Por otra parte, la neutralidad política es alegada -paradójicamente- para defender el reconocimiento de ciertas conductas o acciones, bajo la idea de que no existiendo un daño a terceros el Estado debe guardar riguroso silencio. Quizás en eso estaban pensando los alcaldes Matthei y Alessandri, quienes no pusieron problema a la circular del Ministerio de Educación que obligaba a los colegios, entre otras cosas, a reconocer el nombre que un niño transgénero elija como nombre social, sin importar su edad ni la opinión de sus padres. O Joaquín Lavín, que bajo esta misma idea se sintió tranquilo al izar la bandera del orgullo gay en la municipalidad de Las Condes.

El problema es que nadie se aproxima a estos temas de manera neutral: esa pretensión es imposible. En política siempre se tendrá una valoración, más o menos explícita, de aquello que es correcto o incorrecto. Así también, cuando desde la neutralidad política se alega el reconocimiento, por ejemplo, del matrimonio entre personas del mismo sexo, se exige al Estado algo muy distinto a la neutralidad: se le exige, precisamente, reconocer y dar cabida a esas posturas.
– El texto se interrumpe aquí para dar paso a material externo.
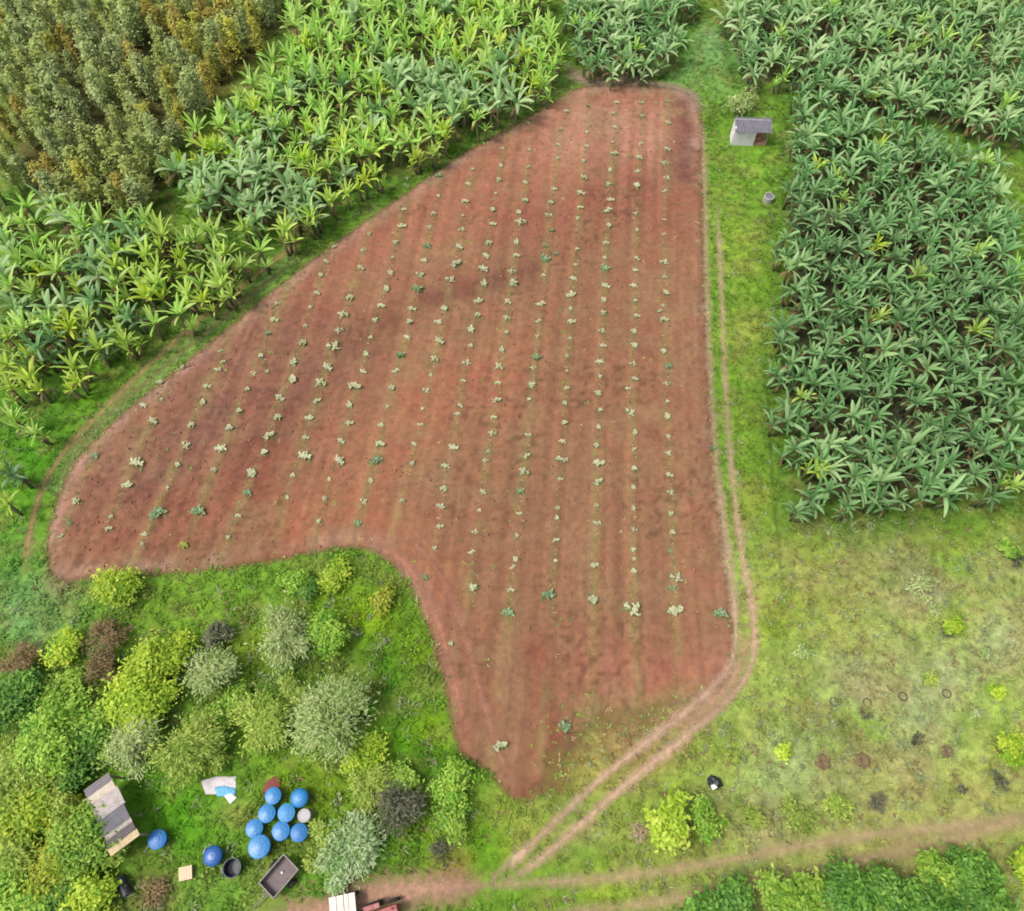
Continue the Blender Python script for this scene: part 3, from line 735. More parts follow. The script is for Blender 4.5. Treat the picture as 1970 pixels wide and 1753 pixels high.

Lo normal sería decir que esa relación se considera deseable y que debe ser protegida por el ordenamiento jurídico, no alegar que es irrelevante lo que yo haga con mi vida privada y que por eso se debe reconocer. Es precisamente porque importa, porque para algunos debe ser reconocida (o negada).

En definitiva, moral y política siempre están de la mano. Abandonar el debate y entregarse a las banderas de la neutralidad no es sólo inconveniente por regalar la disputa, sino que también termina horadando profundamente las propias posiciones. Es algo que esperamos los candidatos presidenciales tengan en cuenta.